▶ [RECORDED INFORMATION]:
↓
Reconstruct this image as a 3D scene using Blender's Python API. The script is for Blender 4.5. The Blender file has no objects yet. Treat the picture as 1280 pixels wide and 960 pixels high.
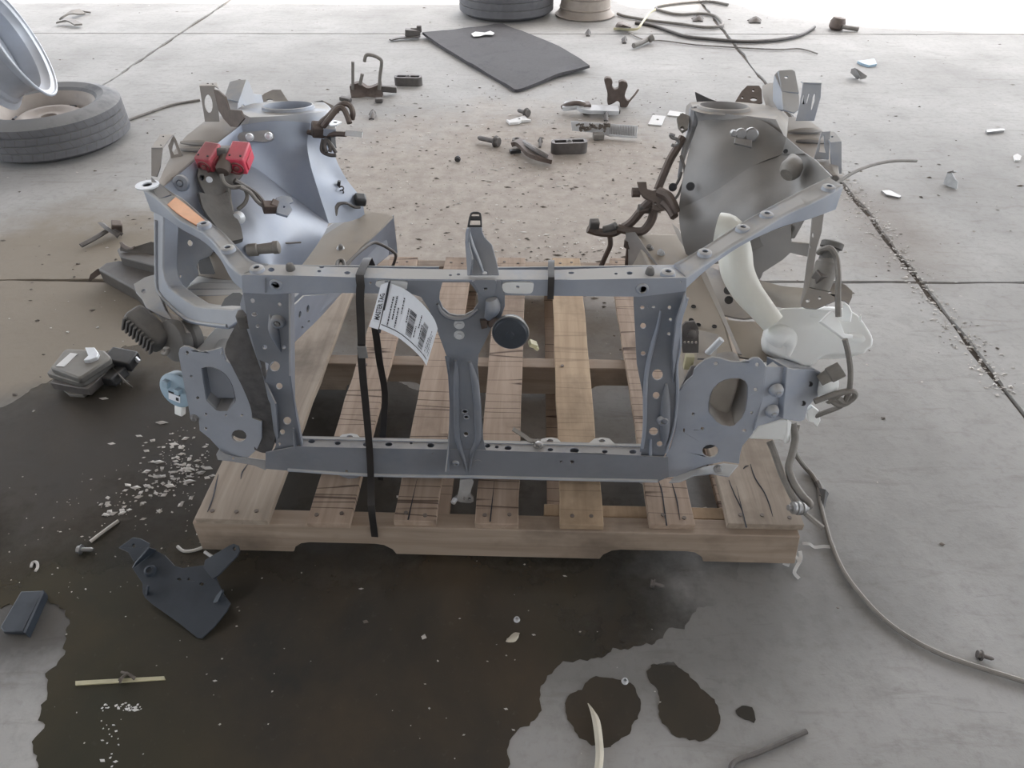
import bpy, bmesh, math, random
from math import sin, cos, pi, radians, tan, atan2
from mathutils import Vector, Matrix, Euler, noise
from mathutils.geometry import tessellate_polygon

SC = bpy.context.scene
COL = SC.collection
RNG = random.Random(7)

# ------------------------------------------------------------------ camera
FPX = 850.0                      # focal length in pixels of the 1280x960 frame
PITCH, YAW, CAM_Z = radians(40.97), radians(1.63), 1.225
CAM = Vector((0, 0, CAM_Z))
FW = Vector((-sin(YAW) * cos(PITCH), cos(YAW) * cos(PITCH), -sin(PITCH)))
RT = Vector((cos(YAW), sin(YAW), 0))
UP = RT.cross(FW)
cd = bpy.data.cameras.new('camera')
cam = bpy.data.objects.new('camera', cd)
COL.objects.link(cam)
cd.sensor_width = 36.0
cd.lens = FPX / 1280 * 36.0
cd.clip_start, cd.clip_end = 0.02, 200
cam.matrix_world = Matrix.Translation(CAM) @ Matrix((RT, UP, -FW)).transposed().to_4x4()
SC.camera = cam

# ------------------------------------------------------------------ light
W = bpy.data.worlds.new('sky'); SC.world = W; W.use_nodes = True
wn = W.node_tree; wn.nodes.clear()
wo = wn.nodes.new('ShaderNodeOutputWorld'); wb = wn.nodes.new('ShaderNodeBackground')
sk = wn.nodes.new('ShaderNodeTexSky'); sk.sky_type = 'NISHITA'; sk.sun_disc = False
sk.sun_elevation = radians(58); sk.sun_rotation = radians(25); sk.air_density = 1.0; sk.dust_density = 2.5; sk.ozone_density = 1.0
hs = wn.nodes.new('ShaderNodeHueSaturation'); hs.inputs['Saturation'].default_value = 0.38
wn.links.new(sk.outputs[0], hs.inputs['Color']); wn.links.new(hs.outputs[0], wb.inputs[0]); wn.links.new(wb.outputs[0], wo.inputs[0])
wb.inputs[1].default_value = 0.52
sd = bpy.data.lights.new('sun', 'SUN'); sd.energy = 4.0; sd.angle = radians(0.6); sd.color = (1, .95, .88)
sun = bpy.data.objects.new('sun', sd); COL.objects.link(sun); sun.location = (4, 12, 12)
SUN_DIR = Vector((-.22, -.52, -.82)).normalized()          # travels towards the camera side
sun.rotation_euler = SUN_DIR.to_track_quat('-Z', 'Y').to_euler()
vs = SC.view_settings
SC.display_settings.display_device = 'sRGB'
vs.view_transform = 'Standard'; vs.look = 'None'; vs.gamma = 1.0; vs.use_curve_mapping = False
vs.exposure = 0.82

# ------------------------------------------------------------------ pixel rays to points in space
def V(px, py, x=None, y=None, z=None):
    d = FW + RT * ((px - 640) / FPX) - UP * ((py - 480) / FPX)
    t = (z - CAM_Z) / d.z if z is not None else (y / d.y if y is not None else x / d.x)
    return CAM + d * t
def PY(y): return lambda px, py: V(px, py, y=y)
def PZ(z): return lambda px, py: V(px, py, z=z)
def PX(x): return lambda px, py: V(px, py, x=x)
def P3(a, b, c):                                  # plane through three (px, py, depth y)
    A, B, Cc = (V(q[0], q[1], y=q[2]) for q in (a, b, c))
    n = (B - A).cross(Cc - A).normalized()
    def f(px, py):
        d = FW + RT * ((px - 640) / FPX) - UP * ((py - 480) / FPX)
        return CAM + d * ((A - CAM).dot(n) / d.dot(n))
    return f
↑
▶ [REQUEST]:
Gather, from the listing above, every line carrying the word "scene".

▶ [SOLUTION TO THIS TASK]:
Reconstruct this image as a 3D scene using Blender's Python API. The script is for Blender 4.5. The Blender file has no objects yet. Treat the picture as 1280 pixels wide and 960 pixels high.
SC = bpy.context.scene